Thursday, December 15, 2005

Intuitions and Framing Thought Experiments

I really enjoyed Adrian Walsh's AAPC talk on thought experiments in applied ethics. He identified four general purposes for employing a thought experiment: as a counterexample to a universal claim; as an "intuition pump" to support a general claim; as a "principle cleaver", clarifying distinctions by separating variables that are commonly conflated in actual situations; and "reimagining" stale debates. Walsh suggested that "modally bizarre" examples are not intrinsically suspect. Rather, what matters is that it is used appropriately in the broader argument.

For example, suppose one argues that eating meat is (actually) wrong because it involves killing animals. Someone might respond that we can imagine futuristic scenarios where meat is grown in a vat, so no animals need be killed. But that thought experiment is irrelevant to the present argument. Sure, it shows that meat-eating is not necessarily wrong, but that wasn't the question at issue. The fact is that in the actual case it does involve killing, so imagining some other situation is merely changing the subject, and does nothing to show that meat-eating is not wrong in our actual circumstances. But the problem is one of relevance, not modal distance.

The obvious worry about bizarre cases is that they might over-stretch our intuitive competence. If our intuitions are reliable at all, perhaps it's because they've been honed by our experiences, producing a kind of philosophical "know how". But while this might yield reliable judgments for familiar scenarios, it's (even) less clear whether we are competant at making correct intuitive judgments in unfamiliar - and sometimes downright bizarre - circumstances. What reason do we have to trust our intuitions in such cases? (Or any cases, for that matter?) A pity I didn't think to raise these issues at the time.

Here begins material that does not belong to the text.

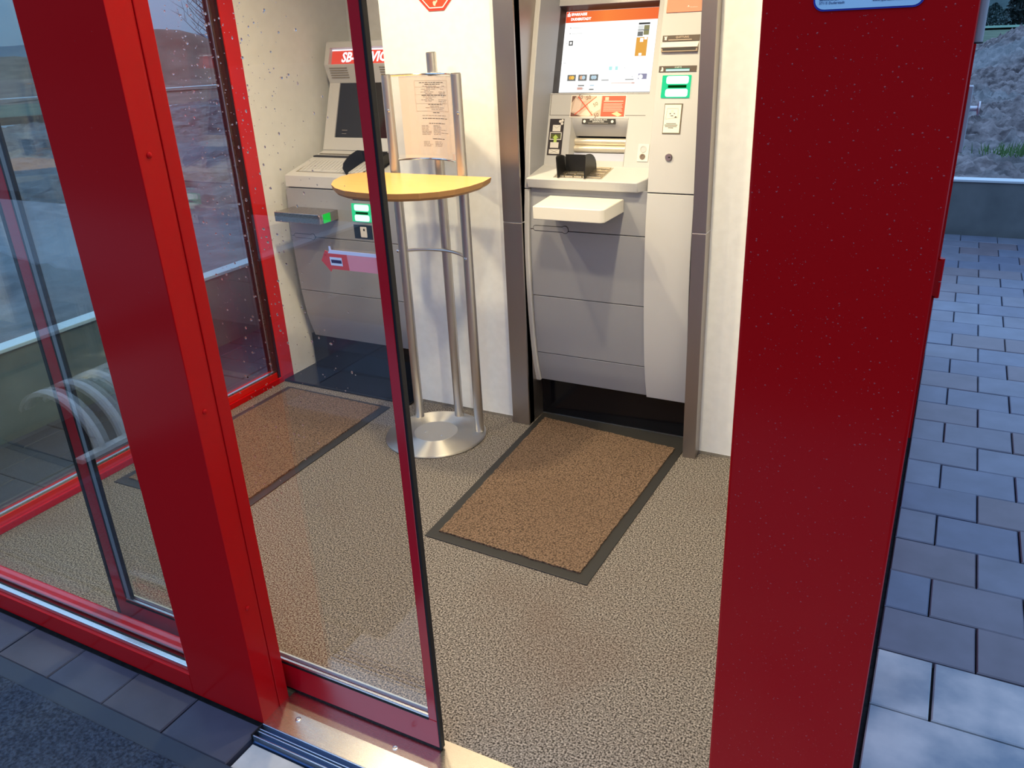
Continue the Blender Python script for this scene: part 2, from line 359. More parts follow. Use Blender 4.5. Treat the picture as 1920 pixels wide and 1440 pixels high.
# ------------------------------------------------------------------ ground outside
pv = struct('pavement', MB().box(-3.36, 4.0, -4.0, 6.6, -.16, -.022), JOINT)
PX0, PW, RH = .1195, .2265, .1805
def paver(x0, x1, y0, y1, parent, name='paver', m=None, gap=.0035, top=0.):
    dz = random.uniform(-.0022, .0012)+top
    mb = MB(); b = .003
    X0, X1, Y0, Y1 = x0+gap/2, x1-gap/2, y0+gap/2, y1-gap/2
    tl = [random.uniform(-.0006, .0006) for _ in range(4)]
    vs = [(X0,Y0,-.05),(X1,Y0,-.05),(X1,Y1,-.05),(X0,Y1,-.05),(X0,Y0,dz-b),(X1,Y0,dz-b),(X1,Y1,dz-b),(X0,Y1,dz-b),
          (X0+b,Y0+b,dz+tl[0]),(X1-b,Y0+b,dz+tl[1]),(X1-b,Y1-b,dz+tl[2]),(X0+b,Y1-b,dz+tl[3])]
    mb.add(vs, [(3,2,1,0),(8,9,10,11)]+[(i,(i+1)%4,4+(i+1)%4,4+i) for i in range(4)]+[(4+i,4+(i+1)%4,8+(i+1)%4,8+i) for i in range(4)])
    return mb.build(name, m or random.choice(pav_m), parent)
WX = .009
for r in range(26):
    y0 = 1.872+r*RH; y1 = min(y0+RH, 6.585)
    off = PX0+PW/2 if r % 2 == 0 else PX0
    xs = [WX]+[off+k*PW for k in range(0, 7)]
    for a, b in zip(xs, xs[1:]): paver(a, b, y0, y1, pv)
pw = struct('pavement_left', MB().box(-3.36, XL-.12, YF-.02, 6.6, -.10, -.0225), JOINT)
for r in range(22):
    y0 = .97+r*RH
    xs = [-3.355]+[-3.24+(.11 if r % 2 else 0)+k*PW for k in range(0, 2)]+[XL-.125]
    for a, b in zip(xs, xs[1:]): paver(a, b, y0, y0+RH, pw, 'paver', pav_shaded[(r+int(a*9)) % 2])
# the bigger pale slabs in front of the entrance and at the right
sl = struct('slab_paving', MB().box(-1.26, 4.0, -3.0, 1.87, -.09, -.0225), JOINT)
for i, (a, b) in enumerate([(WX, .14), (.14, .56), (.56, .98), (.98, 1.4)]): paver(a, b, 1.664, 1.872, sl, 'slab', SLABS, .006)
for i, (a, b) in enumerate([(WX, .36), (.36, .78), (.78, 1.2)]): paver(a, b, 1.246, 1.664, sl, 'slab', SLABS, .006)
for i, (a, b) in enumerate([(WX, .20), (.20, .62), (.62, 1.04)]): paver(a, b, .95, 1.246, sl, 'slab', SLABS, .006)
for r in range(5):
    y1 = .944-r*.42
    xs = [-1.252+(.21 if r % 2 else 0)+k*.42 for k in range(6)]
    if r % 2: xs = [-1.252]+xs
    for a, b in zip(xs, xs[1:]): paver(a, b, y1-.42, y1, sl, 'slab', SLABS, .006)
# cut pavers along the facade, then the outdoor mat
pk = struct('paver_strip', MB().box(-3.36, -1.262, -3.0, YF-.015, -.09, -.0225), JOINT)
for k in range(9): paver(-1.262-(k+1)*.2135, -1.262-k*.2135, .868, .989, pk, 'paver', pav_shaded[k % 2])
for r in range(6):
    for k in range(5): paver(-3.35+k*.42, -3.35+(k+1)*.42, .0-r*.21-.21, .0-r*.21, pk, 'paver')
om = thing('outdoor_mat', (-1.9, .4, 0), 'large dark grey textured mat outside, along the red facade', 'doormat')
MB().prism([(-2.75, -.2), (-1.18, -.2), (-1.18, .866), (-2.75, .866)], 'z', .0, .006).build('rim', OUTRIM, om, bevel=.002)
MB().box(-2.70, -1.23, -.15, .818, .004, .011).build('pile', OUTMAT, om, bevel=.003)

# boundary walls with a metal coping
rw = struct('garden_wall', MB().box(-3.43, -3.36, -3.0, 6.67, -.1, .365), CONC)
struct('coping', MB().box(-3.438, -3.350, -3.0, 6.59, .365, .382), COPE, rw, bevel=.003)
rw2 = struct('garden_wall_rear', MB().box(-3.43, 4.0, 6.6, 6.69, -.1, .365), CONC)
struct('coping', MB().box(-3.438, 4.0, 6.59, 6.70, .365, .382), COPE, rw2, bevel=.003)

# churned field, mounds and hills
def fbm(x, y, s, o=4): return noise.fractal(Vector((x*s, y*s, 3.1)), 1.0, 2.0, o)
def hgt(x, y):
    h = .27+.0*x
    # right-hand heap
    d = math.hypot((x-1.75)/1.9, (y-19.5)/3.2); h += 1.05*math.exp(-d*d*1.2)
    # mound seen through the left panes
    d = math.hypot((x+25.5)/3.2, (y-22.0)/3.2); h += 1.75*math.exp(-d*d*1.1)
    d = math.hypot((x+44)/9.0, (y-27)/5.); h += 1.0*math.exp(-d*d)
    return h
def field(name, x0, x1, y0, y1, nx, ny, m, amp=.05, s=3., geo=False):
    g = []
    for j in range(ny+1):
        y = y0+(y1-y0)*((j/ny)**1.7 if geo else j/ny); row = []
        for i in range(nx+1):
            x = x0+(x1-x0)*i/nx
            near = 1.
            if x > -3.54 and y > 6.76: near = min(1, .25+(y-6.76)/2)
            if x <= -3.54: near = min(1, .25+(-3.54-x)/2) if y < 9 else 1
            e = amp*near*(.7*fbm(x, y, s)+.9*abs(fbm(x+9, y, s*2.3, 4)))
            row.append(Vector((x, y, hgt(x, y)+e)))
        g.append(row)
    mb = MB().sheet(g); n0 = len(mb.v)
    o = mb.build(name, m, None, smooth=False, kind='structure'); o.data.shade_smooth()
    return o
MUD = grain(mat('churned_mud', (.12, .10, .09), .7, spec=.4), 7, (.035, .030, .034), (.21, .195, .20), .36, .66, detail=10, bump=1., bdist=.06, big=(.35, (.20, .25, .27), .5, .52, .62))
MUDL = grain(mat('wet_brown_mud', (.12, .10, .09), .65, spec=.45), 5.0, (.045, .032, .033), (.20, .17, .165), .36, .68, detail=9, bump=1., bdist=.05, big=(.5, (.15, .19, .21), .6, .48, .6))
HILLB = grain(mat('bare_brown_soil', (.15, .09, .06), .9), 1., (.12, .07, .05), (.24, .16, .12), .35, .7, detail=8, bump=.5, bdist=.05)
GRASSF = grain(mat('field_grass', (.05, .09, .04), .9), 1.4, (.03, .075, .04), (.08, .13, .075), .35, .65, detail=8)
FOREST = grain(mat('forest_hill', (.02, .05, .05), .95), .5, (.010, .030, .034), (.040, .085, .085), .35, .65, detail=8)
field('ground', -1.0, 4.0, 6.69, 26.0, 200, 420, MUD, .15, 2.6, geo=True)
field('ground_left', -15.0, -3.42, -1.0, 16.0, 170, 230, MUDL, .085, 2.2)
field('ground_mound', -62., -15.0, 2.0, 48.0, 90, 90, HILLB, .10, .5)
field('ground_far', -15.0, 40.0, 26.0, 62., 60, 40, GRASSF, .06, .3)
field('ground_middle', -15.0, -2.0, 6.77+9.23, 26.0, 60, 40, MUDL, .06, 1.)
def strip(name, a, b, w, m, lift):
    g = []
    for k in range(41):
        t = k/40; x = a[0]+(b[0]-a[0])*t; y = a[1]+(b[1]-a[1])*t
        d = Vector((b[1]-a[1], a[0]-b[0], 0)).normalized()*w/2
        g.append([Vector((x, y, hgt(x, y)+lift))-d, Vector((x, y, hgt(x, y)+lift))+d])
    return MB().sheet(g).build(name, m, None, kind='structure')
strip('field_path', (-17.2, 19.4), (-24.5, 10.5), .5, mat('pale_gravel', (.55, .60, .62), .8), .13)
strip('grass_strip', (-15.2, 12.6), (-22.5, 4.0), 4.2, GRASSF, .16)
hill = MB()
g = []
for i in range(61):
    a = math.radians(-20+64*i/60); row = []
    for j in range(14):
        t = j/13; r = 85+120*t
        x, y = r*math.sin(a), r*math.cos(a)
        row.append(Vector((x, y, -1.6+38*t**.8+1.6*fbm(x, y, .09)+1.2*noise.noise(Vector((x*.4, y*.4, 1))))))
    g.append(row)
hill.sheet(g).build('wooded_hillside', FOREST, None, kind='structure').data.shade_smooth()
g = []
for i in range(50):
    a = math.radians(-100+78*i/49); row = []
    for j in range(8):
        t = j/7; r = 120+80*t; x, y = r*math.sin(a), r*math.cos(a)
        row.append(Vector((x, y, -1.5+4.6*t+1.2*t*fbm(x, y, .03)+.8*t*noise.noise(Vector((x*.2, y*.2, 4))))))
    g.append(row)
MB().sheet(g).build('distant_hills', grain(mat('distant_blue_hills', (.10, .16, .22), .95), .05, (.08, .14, .20), (.14, .20, .25)), None, kind='structure').data.shade_smooth()

struct('added_road', MB().box(-60, 60, -60, -3.95, -.14, -.03), grain(mat('asphalt', (.05, .05, .055), .85), 30, (.04, .04, .045), (.075, .075, .08)))  # dark ground added out of view, to dim reflections in the facade
g = []
for i in range(41):
    a = math.radians(105+150*i/40); row = []
    for j in range(6):
        t = j/5; q = 58+40*t; x, y = q*math.sin(a), q*math.cos(a); row.append(Vector((x, y, -.5+17*t**.7+1.5*fbm(x, y, .1))))
    g.append(row)
MB().sheet(g).build('added_dark_slope', FOREST, None, kind='structure').data.shade_smooth()  # unseen slope added behind the camera as a dark backdrop for reflections
# tuft of grass on the mud at the right
gt = MB()
for k in range(420):
    x = random.gauss(.62, .20); y = random.gauss(8.0, .10); h = random.uniform(.03, .11); w = .004
    z = hgt(x, y)+.09; dx, dy = random.uniform(-.04, .04), random.uniform(-.03, .03)
    gt.add([(x-w, y, z), (x+w, y, z), (x+dx*.5+w*.6, y+dy*.5, z+h*.6), (x+dx*.5-w*.6, y+dy*.5, z+h*.6), (x+dx, y+dy, z+h)], [(0,1,2,3), (3,2,4)])
tag(gt.build('grass_tuft', mat('green_blades', (.07, .17, .05), .7)), 'low green tuft of grass on the mud behind the right wall', 'grass', kind='stuff')

def bare_tree(loc, h, label, seed):
    rnd = random.Random(seed); t = thing('bare_tree', loc, label, 'tree'); L = Vector(loc)
    BARK = mat('bark', (.035, .033, .035), .9)
    trunk = MB(); trunk.tube([L, L+Vector((.05, 0, h*.2)), L+Vector((-.05, 0, h*.38)), L+Vector((.08, .05, h*.62)), L+Vector((0, 0, h))], [h*.016, h*.013, h*.010, h*.006, h*.001], 6)
    trunk.build('trunk', BARK, t, smooth=True)
    br = MB()
    for k in range(46):
        f = rnd.uniform(.22, .92); a = rnd.uniform(0, 6.28); le = h*.34*(1.1-f)*rnd.uniform(.7, 1.2)
        p = L+Vector((0, 0, h*f)); d = Vector((math.cos(a)*.75, math.sin(a)*.75, .8)); q = p+d*le; mid = p+d*le*.5+Vector((0, 0, -.06*le))
        br.tube([p, mid, q], [h*.004, h*.0028, h*.0008], 4)
        for i in range(5):
            s = p.lerp(q, rnd.uniform(.3, .95)); e = Vector((rnd.uniform(-1, 1), rnd.uniform(-1, 1), rnd.uniform(.2, 1)))*le*.35
            br.tube([s, s+e*.6, s+e], [h*.0018, h*.0014, h*.0005], 3)
    br.build('branches', BARK, t)
bare_tree((-28.28, 27.0, hgt(-28.28, 27.0)-.05), 4.6, 'leafless young tree on the brown mound, seen through the sliding glass', 3)
def bushy_tree(loc, h, w, label, seed, m, conifer=False):
    rnd = random.Random(seed); t = thing('dark_tree', loc, label, 'tree'); L = Vector(loc)
    MB().tube([L, L+Vector((0, 0, h*.5))], [h*.03, h*.015], 6).build('trunk', mat('dark_bark', (.02, .018, .016), .9), t)
    cr_ = MB()
    for k in range(900):
        f = rnd.random()**.8; rr = w*(1-f)**.8 if conifer else w*math.sin(math.pi*min(.98, .12+f*.86))
        a = rnd.uniform(0, 6.28); q = rr*math.sqrt(rnd.random()); p = L+Vector((q*math.cos(a), q*math.sin(a), h*(.12+.88*f)))
        s = h*.045; u = Vector((rnd.uniform(-1, 1), rnd.uniform(-1, 1), rnd.uniform(-1, 1))).normalized()*s; v = Vector((rnd.uniform(-1, 1), rnd.uniform(-1, 1), rnd.uniform(-1, 1))).normalized()*s
        cr_.add([p-u, p+v, p+u, p-v*.6], [(0, 1, 2, 3)])
    cr_.build('foliage', m, t)
FOL = mat('dark_foliage', (.012, .026, .026), .9); FOL2 = mat('teal_foliage', (.02, .05, .05), .9)
bushy_tree((2.1, 58, -.1), 3.4, 1.0, 'dark pointed tree behind the mud heap at the right edge', 5, FOL, True)
bushy_tree((.75, 57, -.2), 1.7, .8, 'low dark bush at the left end of the pale meadow strip', 6, FOL2)
bushy_tree((3.4, 60, -.1), 2.4, 1.1, 'round dark bush right of the pointed tree', 8, FOL)
strip('meadow', (-4, 53), (12, 53), 5., mat('pale_meadow', (.10, .24, .17), .9), .12)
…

I suppose an alternative view might see our intuitive judgments as arising from internalized general principles that are universally applicable, and thus should apply just as well to novel scenarios as familiar ones. Which picture do you think is more plausible? Are there other possible accounts that I've missed?

Anyway, back to the talk, one interesting issue that came out in comments was the importance of framing effects. Consider, for example, the Kahneman & Tversky experiments described here. One and the same scenario elicits different (conflicting) intuitions depending on how it is described. Assuming we reject ethical contextualism, one of these intuitions must be mistaken. So that would seem to cast doubt on their reliability. This is most obviously problematic for general "intuition pumps", but I think it's also a problem for 'counterexample' uses. If we have no determinate intuition about a scenario, then it's no longer clear that it can constitute a counterexample. Looking at it one way, you'll think that it does, but then seen from the other perspective you'll change your mind and think the universal claim holds true of this case too after all. When I brought up this point in comments Walsh wanted to deny this, and so had to "bite the bullet" and say that reframed descriptions were actually of different scenarios. But that seems most implausible to me.

Incidentally, in Weatherson's fascinating recent post on absolutism and uncertainty, he notes that "where we set the 'zero-point' or status quo makes a big difference for how we act." But is there really any fact of the matter about what the 'default' outcome is? The K&T case linked above would seem to suggest that this is merely a difference in our descriptions, not in reality. Whether you say that 400/600 will die, or that 200/600 will be saved, you describe one and the same fact. But the descriptions differ in their implied baseline, or what they convey as being "the natural progression of things". Could there be a metaphysical fact of the matter regarding where the true baseline lies? What sort of fact could this be, that would tell us whether a survivor was saved from the jaws of death, or whether it was simply a matter of death failing to cut his life tragically short? When faced with branching possibilities, how can we say that one is the "default" path of fate, and the other some kind of unnatural "diversion"? (But if we can't do this, then what is our basis for caring more about "losses" than "forfeited gains"? Doesn't this distinction require a baseline?)

1 comment:

  1. I tend to agree with Kathleen Wilkes's argument in Real People that bizarre cases are intrinsically suspect, not because of our intuitions, but because our reasoning in such cases begins to collapse under the complexity of factors that need to be kept track of if we are to reason correctly about the situation. In a sense, we should regard our examples as somewhat chaotic, in the sense that a slight change in basic assumptions can lead to massive differences that need to be tracked; bizarre cases, however, require massive changes in basic assumptions, and we need to keep track of exponentially greater changes. It's true that we should be able to take into account new cases; but there's no need to go to a bizarre case. Faced with a scenario, we need to keep in mind what is necessary to analyze it asking:

    How close is it to real phenomena we actually encounter?

    Do we have a theory of the phenomena sufficient for being able to understand what would happen if we suppose the differences that are proposed in this scenario?

    What evidence do we have for thinking such a scenario is even possible?

    And so forth. A Wilkes-type approach will use thought experiments, but will keep fairly close to real experiments (that have been done, or that might actually be done).